Lorsqu’un livre est mis en vente, le prix en est ordinairement fixé en raison du nombre des feuilles qu’il contient, de la nature de l’impression, des ornements qui l’accompagnent, de la qualité du papier, et aussi du nombre d’exemplaires tirés. Si c’est un ouvrage tombé dans ce qu’on appelle le domaine public, ce prix sera d’autant moins élevé que la concurrence sera devenue plus nombreuse, et alors il ne pourra guère éprouver une grande diminution ; si au contraire il s’agit de l’œuvre d’un auteur vivant, surtout de celui d’un écrivain haut placé dans la littérature ou dans les sciences, ce prix s’élèvera en proportion de l’importance de la somme que le libraire aura été obligé de débourser pour l’acquisition du manuscrit.

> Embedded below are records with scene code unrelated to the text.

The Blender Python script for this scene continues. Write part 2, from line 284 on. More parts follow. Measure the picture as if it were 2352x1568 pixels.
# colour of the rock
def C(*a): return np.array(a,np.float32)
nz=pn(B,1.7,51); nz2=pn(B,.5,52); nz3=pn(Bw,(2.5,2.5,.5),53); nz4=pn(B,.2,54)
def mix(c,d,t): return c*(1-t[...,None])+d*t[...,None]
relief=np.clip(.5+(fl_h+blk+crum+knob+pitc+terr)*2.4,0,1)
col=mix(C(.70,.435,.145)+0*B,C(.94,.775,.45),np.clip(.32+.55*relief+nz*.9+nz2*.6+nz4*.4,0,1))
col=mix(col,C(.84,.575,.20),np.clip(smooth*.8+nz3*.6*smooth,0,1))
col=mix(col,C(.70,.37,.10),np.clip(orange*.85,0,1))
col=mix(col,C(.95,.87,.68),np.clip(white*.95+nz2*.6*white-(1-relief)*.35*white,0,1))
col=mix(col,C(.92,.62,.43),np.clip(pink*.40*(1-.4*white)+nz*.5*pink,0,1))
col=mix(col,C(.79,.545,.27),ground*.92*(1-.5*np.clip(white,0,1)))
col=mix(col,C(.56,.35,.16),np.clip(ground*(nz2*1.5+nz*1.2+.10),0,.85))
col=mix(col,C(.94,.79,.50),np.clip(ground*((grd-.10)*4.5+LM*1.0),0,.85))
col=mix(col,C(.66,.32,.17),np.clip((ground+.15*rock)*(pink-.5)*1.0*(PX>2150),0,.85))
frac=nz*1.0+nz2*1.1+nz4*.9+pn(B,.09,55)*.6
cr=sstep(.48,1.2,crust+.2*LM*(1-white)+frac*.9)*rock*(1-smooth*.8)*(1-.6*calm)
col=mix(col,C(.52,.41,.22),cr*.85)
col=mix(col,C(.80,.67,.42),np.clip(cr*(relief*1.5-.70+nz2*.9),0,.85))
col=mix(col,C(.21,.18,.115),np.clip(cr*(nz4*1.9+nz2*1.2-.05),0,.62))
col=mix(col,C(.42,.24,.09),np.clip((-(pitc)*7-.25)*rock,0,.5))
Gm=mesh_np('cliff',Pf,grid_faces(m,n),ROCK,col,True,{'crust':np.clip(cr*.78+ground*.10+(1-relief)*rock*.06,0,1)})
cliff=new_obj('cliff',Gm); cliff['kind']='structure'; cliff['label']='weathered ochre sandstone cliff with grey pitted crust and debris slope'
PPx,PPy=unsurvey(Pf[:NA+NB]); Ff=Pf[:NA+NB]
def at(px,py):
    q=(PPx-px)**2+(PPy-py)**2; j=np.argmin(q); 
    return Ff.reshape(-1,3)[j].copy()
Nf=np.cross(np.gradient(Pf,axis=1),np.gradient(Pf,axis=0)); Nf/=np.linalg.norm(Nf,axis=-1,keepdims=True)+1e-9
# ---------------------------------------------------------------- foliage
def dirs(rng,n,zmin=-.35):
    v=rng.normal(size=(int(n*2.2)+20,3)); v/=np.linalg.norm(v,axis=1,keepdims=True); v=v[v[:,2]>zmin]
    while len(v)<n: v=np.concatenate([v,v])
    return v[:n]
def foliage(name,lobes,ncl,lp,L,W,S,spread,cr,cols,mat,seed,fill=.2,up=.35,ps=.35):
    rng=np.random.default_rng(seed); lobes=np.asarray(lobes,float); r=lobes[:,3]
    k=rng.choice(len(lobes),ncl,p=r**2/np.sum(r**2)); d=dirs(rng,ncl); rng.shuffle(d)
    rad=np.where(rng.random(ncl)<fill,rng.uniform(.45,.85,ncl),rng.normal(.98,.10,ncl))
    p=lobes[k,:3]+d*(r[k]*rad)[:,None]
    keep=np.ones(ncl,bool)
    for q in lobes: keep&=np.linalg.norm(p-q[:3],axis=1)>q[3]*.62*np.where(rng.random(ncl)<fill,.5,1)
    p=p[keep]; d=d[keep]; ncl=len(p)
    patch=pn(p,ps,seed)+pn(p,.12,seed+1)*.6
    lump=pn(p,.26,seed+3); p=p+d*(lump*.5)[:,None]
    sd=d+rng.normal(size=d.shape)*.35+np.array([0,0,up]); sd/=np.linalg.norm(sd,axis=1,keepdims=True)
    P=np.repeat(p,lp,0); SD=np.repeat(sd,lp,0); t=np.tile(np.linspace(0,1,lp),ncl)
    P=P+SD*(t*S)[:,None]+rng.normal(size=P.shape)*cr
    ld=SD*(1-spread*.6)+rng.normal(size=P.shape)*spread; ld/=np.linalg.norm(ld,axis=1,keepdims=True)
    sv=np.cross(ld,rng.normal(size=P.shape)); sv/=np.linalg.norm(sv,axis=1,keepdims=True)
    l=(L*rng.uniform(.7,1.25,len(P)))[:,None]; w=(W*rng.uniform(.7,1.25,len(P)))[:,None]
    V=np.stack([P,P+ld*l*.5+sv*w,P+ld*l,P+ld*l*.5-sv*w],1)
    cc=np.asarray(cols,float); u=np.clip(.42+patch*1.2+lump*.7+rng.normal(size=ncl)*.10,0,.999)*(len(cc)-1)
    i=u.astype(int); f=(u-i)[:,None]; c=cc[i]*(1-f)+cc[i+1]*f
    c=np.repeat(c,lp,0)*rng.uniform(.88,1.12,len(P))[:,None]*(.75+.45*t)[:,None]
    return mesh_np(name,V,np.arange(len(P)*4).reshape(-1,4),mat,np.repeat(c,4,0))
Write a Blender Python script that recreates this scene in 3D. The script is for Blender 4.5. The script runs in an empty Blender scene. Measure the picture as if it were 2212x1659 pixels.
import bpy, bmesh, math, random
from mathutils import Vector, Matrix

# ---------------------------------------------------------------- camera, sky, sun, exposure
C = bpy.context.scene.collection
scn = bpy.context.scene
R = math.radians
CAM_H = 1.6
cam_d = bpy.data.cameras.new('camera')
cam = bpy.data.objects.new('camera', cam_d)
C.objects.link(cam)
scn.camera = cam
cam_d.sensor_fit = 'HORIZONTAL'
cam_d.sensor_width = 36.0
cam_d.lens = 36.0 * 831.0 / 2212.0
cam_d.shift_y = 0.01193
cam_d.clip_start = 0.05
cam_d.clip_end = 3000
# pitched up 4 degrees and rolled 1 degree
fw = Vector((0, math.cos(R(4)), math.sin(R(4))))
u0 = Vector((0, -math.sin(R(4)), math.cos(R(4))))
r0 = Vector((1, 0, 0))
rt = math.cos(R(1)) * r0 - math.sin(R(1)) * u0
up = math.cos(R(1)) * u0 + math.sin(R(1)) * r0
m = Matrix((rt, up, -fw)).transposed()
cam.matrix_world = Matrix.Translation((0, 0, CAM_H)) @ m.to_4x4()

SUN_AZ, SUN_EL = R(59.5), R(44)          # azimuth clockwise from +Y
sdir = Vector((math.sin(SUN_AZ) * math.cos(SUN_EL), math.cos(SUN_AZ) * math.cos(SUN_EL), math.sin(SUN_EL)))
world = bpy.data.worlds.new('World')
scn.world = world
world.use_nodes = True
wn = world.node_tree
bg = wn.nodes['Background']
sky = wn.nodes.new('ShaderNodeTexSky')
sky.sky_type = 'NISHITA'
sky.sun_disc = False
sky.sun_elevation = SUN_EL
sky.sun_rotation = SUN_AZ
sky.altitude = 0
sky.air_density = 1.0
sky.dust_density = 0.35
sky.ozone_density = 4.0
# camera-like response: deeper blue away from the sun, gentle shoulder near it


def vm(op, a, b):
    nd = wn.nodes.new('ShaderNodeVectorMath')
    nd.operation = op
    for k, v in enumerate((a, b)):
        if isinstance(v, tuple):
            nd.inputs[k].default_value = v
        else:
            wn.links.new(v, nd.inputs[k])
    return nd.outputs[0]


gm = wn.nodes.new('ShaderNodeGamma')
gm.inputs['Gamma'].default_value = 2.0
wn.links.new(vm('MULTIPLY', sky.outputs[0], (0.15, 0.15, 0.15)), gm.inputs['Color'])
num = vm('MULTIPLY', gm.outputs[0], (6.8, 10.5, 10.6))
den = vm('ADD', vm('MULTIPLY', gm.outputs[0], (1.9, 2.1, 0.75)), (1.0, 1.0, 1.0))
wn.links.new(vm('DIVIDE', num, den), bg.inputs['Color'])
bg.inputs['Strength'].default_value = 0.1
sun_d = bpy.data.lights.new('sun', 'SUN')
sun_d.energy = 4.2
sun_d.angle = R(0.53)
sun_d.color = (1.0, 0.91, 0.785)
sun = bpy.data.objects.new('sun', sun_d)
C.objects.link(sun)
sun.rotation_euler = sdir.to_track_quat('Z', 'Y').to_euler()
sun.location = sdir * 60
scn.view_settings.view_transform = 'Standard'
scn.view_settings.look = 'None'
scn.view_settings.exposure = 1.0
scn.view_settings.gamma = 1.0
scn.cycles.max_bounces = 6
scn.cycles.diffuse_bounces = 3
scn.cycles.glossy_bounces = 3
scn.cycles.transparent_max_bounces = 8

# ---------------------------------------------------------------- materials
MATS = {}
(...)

Cependant il arrivera de deux choses l’une : ou l’ouvrage aura du succès, fera même une grande sensation, et alors il pourra être réimprimé, multiplié à l’infini, avec des augmentations successives, et bientôt il entrera dans le recueil des œuvres de l’auteur ; ou bien il ne sera que faiblement goûté, peut-être même passera-t-il tout à fait inaperçu, et dans ce cas il n’y aura pas lieu à le réimprimer. Eh bien ! il est presque certain qu’au bout de quelques années, des nouveautés dont le succès aura été d’abord si différent, subiront également une grande réduction dans leurs prix ; et peut-être même cette réduction atteindra-t-elle les premières éditions du meilleur livre, plus sensiblement encore que l’ouvrage le plus médiocre, ou que le livre qui, après avoir marqué dans une science, aurait été remplacé par un autre mieux tenu au courant des progrès de cette même science. Néanmoins, par la suite, il pourrait arriver que des éditions incomplètes, bannies depuis longtemps des bibliothèques choisies[1], que des ouvrages de science devenus surannés, qu’enfin des livres auxquels, dans l’origine, personne n’aura fait attention, fussent recherchés avec le

  1. Les réimpressions des bons ouvrages anciens et modernes, dans toutes tes langues, qui paraissent journellement, non-seulement rendent ces ouvrages de plus en plus communs, ce qui contribue beaucoup à en faire tomber le prix, mais encore, lorsque ces réimpressions présentent des textes meilleurs et plus complets que ceux qu’on avait déjà, elles effacent presque entièrement les premières éditions. Il est donc tout naturel qu’on écarte des bibliothèques récemment formées d’anciennes éditions qui ont été remplacées par de meilleures, et dont la conservation ferait un double emploi à peu près inutile. Cela explique la chute subite du prix de plusieurs belles éditions des classiques grecs et latins, que des bibliomanes peu lettrés disputaient jadis aux savants, et dont ils ne se soucient plus depuis que ces livres ont cessé d’être précieux.